El arte, qué duda cabe, es el gran beneficiado de esta cualidad humana, tanto para el creador como para el receptor de la obra, vertebrando un diálogo invencible que trasciende cualquier barrera que pueda derribar el conocimiento y la sensibilidad. El artista hace que la imaginación nazca en su mente y muera en sus manos convertida en obra; y, a su vez, volver a nacer a través de la percepción de su público, así es su maravilloso ciclo de vida artístico. Eso sí, cabría señalar que ningún crimen del mundo de las ideas supera al de poner la imaginación al servicio de la mediocridad.

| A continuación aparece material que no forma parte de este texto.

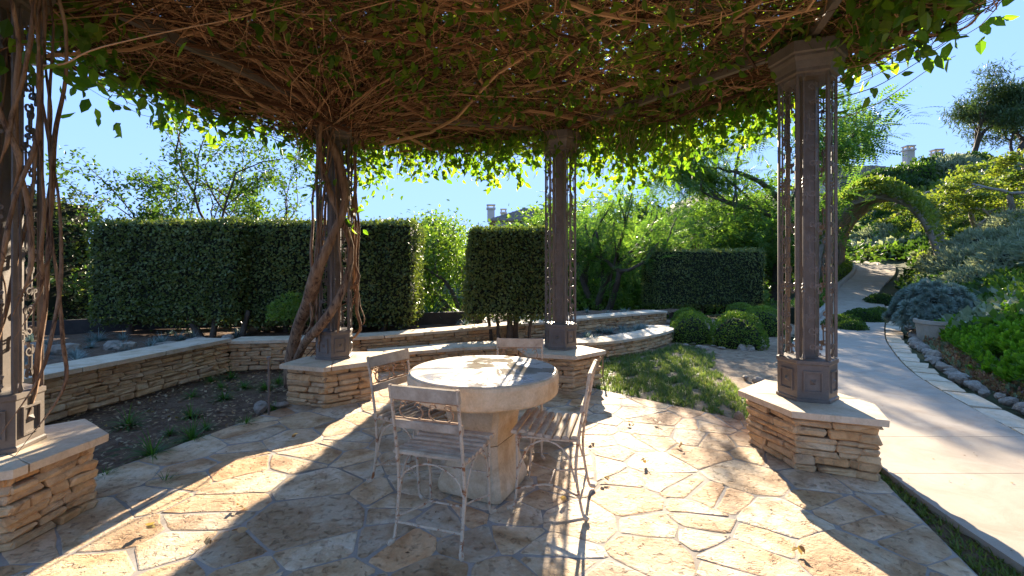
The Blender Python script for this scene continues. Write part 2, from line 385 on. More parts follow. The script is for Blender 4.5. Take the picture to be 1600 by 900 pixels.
# low kerb on the far left side of the path
kb = MB(); t = np.linspace(7.3, 11, 60); E = resample(PL, 0, t); d = np.gradient(E, axis=0); nrm = unit(np.c_[-d[:, 1], d[:, 0], np.zeros(len(d))])
kb.rings([np.array([e+m*.02, e+m*.17, e+m*.17+[0,0,.26], e+m*.02+[0,0,.26]])-[0,0,.1] for e, m in zip(E, nrm)])
tag(kb.obj('path_kerb', M['kerb']), 'pale concrete kerb holding the low box hedge beside the far path', 'kerb')

# ------------------------------------------------------------------ stone library and wall builder
def stone_mesh(L, Dp, Hh, seed):
    r = np.random.RandomState(seed); b = .16*Hh+.003
    V = []; idx = {}
    for sx in (-1, 1):
        for sy in (-1, 1):
            for sz in (-1, 1):
                j = (r.rand(3)-.5)*np.array([.09*L, .025, .26*Hh])
                c = np.array([sx*L/2, sy*Dp/2, sz*Hh/2])+j
                for ax in range(3):
                    o = np.array([sx, sy, sz])*b; o[ax] = 0; idx[(sx, sy, sz, ax)] = len(V); V.append(c-o+(r.rand(3)-.5)*.3*b)
    Fs4, Fs3 = [], []
    for ax in range(3):
        u, v = [a for a in range(3) if a != ax]
        for s in (-1, 1):
            ring = []
            for su, sv in ((-1,-1), (1,-1), (1,1), (-1,1)):
                k = [0,0,0]; k[ax] = s; k[u] = su; k[v] = sv; ring.append(idx[(*k, ax)])
            flip = (s > 0) == (ax != 1); Fs4.append(ring if flip else ring[::-1])
    for ax in range(3):            # edges along axis ax
        u, v = [a for a in range(3) if a != ax]
        for su in (-1, 1):
            for sv in (-1, 1):
                q = []
                for (s, w_) in ((-1, u), (1, u), (1, v), (-1, v)):
                    k = [0,0,0]; k[ax] = s; k[u] = su; k[v] = sv; q.append(idx[(*k, w_)])
                Fs4.append(q)
    for sx in (-1, 1):
        for sy in (-1, 1):
            for sz in (-1, 1): Fs3.append([idx[(sx, sy, sz, a)] for a in range(3)])
    m = me_np('stone', np.array(V), [np.array(Fs4), np.array(Fs3)], M['stone'])
    import bmesh
    bm = bmesh.new(); bm.from_mesh(m); bmesh.ops.recalc_face_normals(bm, faces=bm.faces); bm.to_mesh(m); bm.free()
    m.polygons.foreach_set('use_smooth', np.zeros(len(m.polygons), dtype=bool))
    return m
SL, SH, SD = [.10, .16, .23, .32], [.038, .055, .075], .13
LIB = {(i, j): [stone_mesh(l, SD, h, i*31+j*7+v) for v in range(4)] for i, l in enumerate(SL) for j, h in enumerate(SH)}
def pick(L, h):
    i = min(range(4), key=lambda k: abs(SL[k]-L)); j = min(range(3), key=lambda k: abs(SH[k]-h))
    return random.choice(LIB[(i, j)]), L/SL[i], h/SH[j]
def lay_stones(parent, P, z0, z1, closed=False, lmul=1.0, taper=0.0):
    """P front-face polyline, stone faces on the right-hand side when walking"""
    P = [np.array(p, float) for p in P]; n = len(P) if closed else len(P)-1; z = z0; cnt = 0
    while z < z1-.015:
        h = random.choice([.036, .042, .05, .058, .07]); h = min(h, z1-z)
        if z1-z-h < .02: h = z1-z
        for k in range(n):
            a, b = P[k], P[(k+1) % len(P)]; d = b-a; Lt = np.linalg.norm(d); d = d/Lt; nr = np.array([d[1], -d[0]])
            s = -random.random()*.04; ang = atan2(d[1], d[0])
            while s < Lt-.02:
                L = random.uniform(.10, .34)*lmul
                if Lt-s-L < .08: L = Lt-s+.015
                m, sx, sz = pick(L, h); sx = min(sx, 1.6)
                o = bpy.data.objects.new('stone', m); link(o, parent)
                c = a+d*(s+L/2)-nr*(SD/2-random.uniform(-.006, .018)); f = 1-taper*(z-z0)
                o.location = (c[0], c[1], z+h/2+random.uniform(-.002, .002))
                o.rotation_euler = (random.uniform(-.05, .05), random.uniform(-.02, .02)+(pi if random.random() < .5 else 0), ang+random.uniform(-.03, .03))
                o.scale = (sx*.965, 1, sz*.93); s += L; cnt += 1
        z += h
    return cnt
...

La imaginación es la prueba definitiva de que lo que importa siempre es el viaje. Da igual el origen, da igual el destino; es el "durante", la viva expresión del trayecto -en este caso dándose la curiosa circunstancia de ser surcado sin salir de nosotros mismos-, una salida de emergencia hacia ninguna parte o, si lo llevamos al extremo, una puerta sin salida.

Imaginar es también dejar de existir. Cuando tu realidad es mentira, la imaginación es cometer un delito. Convendría recordar que no conviene confundir la imaginación con la distorsión de la realidad, aunque en esencia pudieran ser consideradas lo mismo en tanto en cuanto se trata de alteraciones voluntarias de los hechos; pero hacer que la imaginación sea partícipe de una deformación consciente de nuestra rutina genera unas expectativas vitales fatales que jamás serán alcanzadas. En ese caso, llegaríamos al auto-engaño, a la mentira consentida que no es otra cosa que imaginación vulgarizada. Ante casos de imaginación insaciable, el único remedio es no esperar nunca nada. Llegados a este punto, diríamos que no somos más que el resultado de un ajuste de cuentas entre nuestra imaginación, nuestro pasado y nuestro día a día.

Su reverso tenebroso no deja de ser demoledor: la imaginación es, en ocasiones, un privilegio de la comodidad, por mucho que nos duela reconocerlo o tan siquiera apreciarlo, es muchas veces una manifestación atroz de egoísmo y cobardía: la dictadura unidireccional de nuestro pensamiento desatado a través de un ecosistema flexible en el que nada se gana ni nada se pierde, una comodidad expansiva ciertamente estática por mucho que la queramos engalanar con la bonita literatura del "escapismo trascendental". La imaginación entonces es un instrumento infalible de sobrevaloración que se nutre vorazmente de nuestras carencias.

Ahí radica precisamente el debate moral en torno a la imaginación, sin quitar mérito alguno a su importancia creativa, a su raíz artística y vivificante, bien es cierto que si su fin último no es el de mejorar la realidad -un compromiso que empieza por uno mismo-, es cuestionable su uso. Sólo hace un uso éticamente aceptable de la imaginación quien está en contacto con la realidad en que vivimos. La pura y dura evasión no es más que un camino inexorable hacia la decadencia humana, más aún en estos tiempos de avatares, virtualidad y demás conjunto de espejismos 2.0 que han contribuido a dispersar la esencia pura de la imaginación constructiva hacia la más absoluta nadería global.

Y hasta aquí llegó mi osadía escrita, a sabiendas de que, inevitablemente, la palabra es el suicidio de la imaginación.